Dr Vogel is pragmatic about development and has an obvious appreciation for the importance of finding middle ground between developers and conservationists.
“The world needs LNG as a fuel ... yes it is a controversial project, I am well aware of that,” he said.
“You are going to have some change in the environment there if you want to have LNG development.”
Dr Vogel said the EPA focused on finding the best position for projects of that ilk, assessing how well they were designed, whether they would operate to best practice, the level of understanding about the cumulative impacts of the projects on the ecosystem, not just individual flora and fauna, and how involved the community was in the decision making.
“You have got to have investment and you have to have development. For us it is about, ‘demonstrate that the development is ecologically sustainable’,” he said.
“How do you use, maintain and conserve those resources to improve the quality of life for citizens whilst maintaining ecological integrity.”
Dr Vogel said avoidance, mitigation and offsets of the environmental impacts of development such as James Price Point were key to ecological sustainability, but warned that offsetting – such as balancing degradation of one area by bolstering environmental growth of another – should be used as a last resort.
“If we continue just to develop and not try to at least have avoidance, mitigation and offsets, we will continue to erode environmental values over time,” he said.
Battle of the bulge
The Browse project is an example of the passions aroused when projects introduce industry into a new environment.

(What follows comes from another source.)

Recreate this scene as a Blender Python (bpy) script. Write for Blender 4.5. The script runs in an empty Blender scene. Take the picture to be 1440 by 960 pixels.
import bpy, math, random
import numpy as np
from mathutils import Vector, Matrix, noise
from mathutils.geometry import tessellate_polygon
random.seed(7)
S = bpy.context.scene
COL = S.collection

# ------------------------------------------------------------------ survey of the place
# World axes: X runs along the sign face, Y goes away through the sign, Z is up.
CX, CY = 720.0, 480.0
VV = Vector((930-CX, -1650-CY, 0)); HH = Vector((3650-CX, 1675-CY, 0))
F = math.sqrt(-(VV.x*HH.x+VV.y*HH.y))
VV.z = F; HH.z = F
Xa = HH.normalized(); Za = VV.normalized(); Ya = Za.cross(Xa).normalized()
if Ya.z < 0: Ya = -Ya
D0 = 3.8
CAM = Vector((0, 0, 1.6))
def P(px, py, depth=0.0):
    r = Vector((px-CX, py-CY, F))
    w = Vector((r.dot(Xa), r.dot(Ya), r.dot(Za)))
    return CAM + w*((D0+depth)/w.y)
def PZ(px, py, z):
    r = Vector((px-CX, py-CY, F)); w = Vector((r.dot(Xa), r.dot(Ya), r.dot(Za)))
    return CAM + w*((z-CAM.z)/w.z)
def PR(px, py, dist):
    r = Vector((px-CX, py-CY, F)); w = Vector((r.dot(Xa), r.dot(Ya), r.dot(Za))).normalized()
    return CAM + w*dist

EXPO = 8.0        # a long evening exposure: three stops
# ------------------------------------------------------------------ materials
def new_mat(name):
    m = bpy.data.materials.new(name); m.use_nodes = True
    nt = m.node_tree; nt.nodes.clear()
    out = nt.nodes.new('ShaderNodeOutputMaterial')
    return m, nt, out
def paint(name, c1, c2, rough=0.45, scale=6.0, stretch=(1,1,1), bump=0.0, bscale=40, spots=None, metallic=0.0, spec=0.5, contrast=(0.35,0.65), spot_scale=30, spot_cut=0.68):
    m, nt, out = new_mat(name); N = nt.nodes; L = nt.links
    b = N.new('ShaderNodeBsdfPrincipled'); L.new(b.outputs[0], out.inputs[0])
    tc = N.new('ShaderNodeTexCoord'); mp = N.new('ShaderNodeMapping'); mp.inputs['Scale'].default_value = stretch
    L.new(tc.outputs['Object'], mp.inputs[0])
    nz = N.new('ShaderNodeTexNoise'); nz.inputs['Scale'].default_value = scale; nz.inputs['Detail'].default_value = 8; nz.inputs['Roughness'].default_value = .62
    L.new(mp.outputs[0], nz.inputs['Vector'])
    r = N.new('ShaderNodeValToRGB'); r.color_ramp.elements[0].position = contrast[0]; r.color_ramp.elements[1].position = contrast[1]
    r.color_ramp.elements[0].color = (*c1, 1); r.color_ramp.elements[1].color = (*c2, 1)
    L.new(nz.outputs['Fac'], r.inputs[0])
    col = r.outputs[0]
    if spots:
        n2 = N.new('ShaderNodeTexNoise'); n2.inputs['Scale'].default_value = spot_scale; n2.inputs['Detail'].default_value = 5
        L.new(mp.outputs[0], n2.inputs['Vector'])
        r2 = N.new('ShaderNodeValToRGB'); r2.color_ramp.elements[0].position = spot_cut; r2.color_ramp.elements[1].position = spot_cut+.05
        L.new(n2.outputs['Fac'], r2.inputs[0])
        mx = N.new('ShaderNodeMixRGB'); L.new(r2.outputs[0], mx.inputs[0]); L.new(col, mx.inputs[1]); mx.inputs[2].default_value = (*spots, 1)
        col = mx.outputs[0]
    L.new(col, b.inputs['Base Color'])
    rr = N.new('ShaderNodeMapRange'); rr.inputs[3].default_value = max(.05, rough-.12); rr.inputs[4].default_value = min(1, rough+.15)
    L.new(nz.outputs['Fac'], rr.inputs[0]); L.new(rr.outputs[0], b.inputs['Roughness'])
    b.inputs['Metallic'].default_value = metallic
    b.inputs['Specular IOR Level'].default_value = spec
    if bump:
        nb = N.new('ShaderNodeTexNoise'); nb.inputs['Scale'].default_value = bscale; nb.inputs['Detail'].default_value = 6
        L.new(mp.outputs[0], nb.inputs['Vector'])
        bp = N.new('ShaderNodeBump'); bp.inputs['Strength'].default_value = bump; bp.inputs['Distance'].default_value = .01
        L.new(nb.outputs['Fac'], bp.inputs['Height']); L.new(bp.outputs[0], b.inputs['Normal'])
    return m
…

The community response in the case of Browse was comparable with that regarding the recent proposal by New South Wales-based LD Operations to develop a coalmine in Margaret River.
In May, the EPA advised that LD Operations’ application to establish the mine 15 kilometres from Margaret River should be rejected and that it should not go to the full public environmental review stage.
That decision was made on the grounds that, regardless of probability, any incident would place large, widespread and irreversible risk on the region’s environment with the largest concern over the risk to the critical water supply – the Leederville aquifer.
LD Operations is currently appealing that decision but Dr Vogel stands by the EPA’s recommendation.
The EPA was criticised for making a decision prior to receiving the full extent of information on the project from LD Operations, but Dr Vogel said the EPA was well within its rights to make decisions based on its extensive experience with similar projects and on the ‘precautionary principle’.
“We could not see how you could manage some risk events, as uncertain as they might be, we could not see how you could manage that without having a catastrophic consequence,” he said.
“Likelihood might be low, but the consequence is catastrophic.”
The encroachment of residential development on industry has become another battleground for the EPA and Dr Vogel, largely due to air quality control and associated health effects.
The City of Rockingham’s application to rezone the air quality buffer zone around the Kwinana industrial area to allow for high-density residential development is one recent example.
Dr Vogel said buffers were an integral element in controlling air quality, alongside cooperative management arrangements between government and industry.
“You lose the buffers and you are saying, ‘it doesn’t matter, we will just let people live wherever they want to, right up to the boundaries of industry’,” he said.
“We will have one hell of a problem, not so much with complaints, but people’s health will be affected.
“That is why we have the buffers, to reduce the risk of developers and local governments encroaching on those things for economic gain without understanding what you are exposing the community to when you put them in there.”
The Kwinana Industries Council and Dr Vogel both warned residential development of the site would attract similar issues with air quality control to those resulting from residential encroachment on the Cockburn Cement industrial site.
“The EPA would have the view that a high-density residential development in the buffer is inappropriate and it would end in tears,” Dr Vogel said.
“There is already a parliamentary enquiry into development in the buffer and impacts from Cockburn Cement, why would we want to perpetuate that problem?”
In responding to comments made by Dr Vogel, and reported by WA Business News last week, Cockburn Cement largely agreed with his assessment.
“Dr Vogel has drawn a direct link between a proposal by the City of Rockingham to rezone 20 hectares of land for high-density living and the environmental issues being experienced by Cockburn Cement and its neighbouring communities at the northern end of the KIA as a result of residential encroachment on the Munster Cement and Lime Operations,” Cockburn Cement said in a statement.
“In the past decade several thousand new homes have been built in and around Beeliar near the Munster Cement and Lime Operations. As a result there are long-term challenges reconciling Cockburn Cement’s ability to effectively run its operations while achieving an appropriate level of amenity for residents.
“Governments must learn from the experiences of Cockburn Cement and residents in Munster and Beeliar and establish and preserve appropriate buffer zones around major industry.”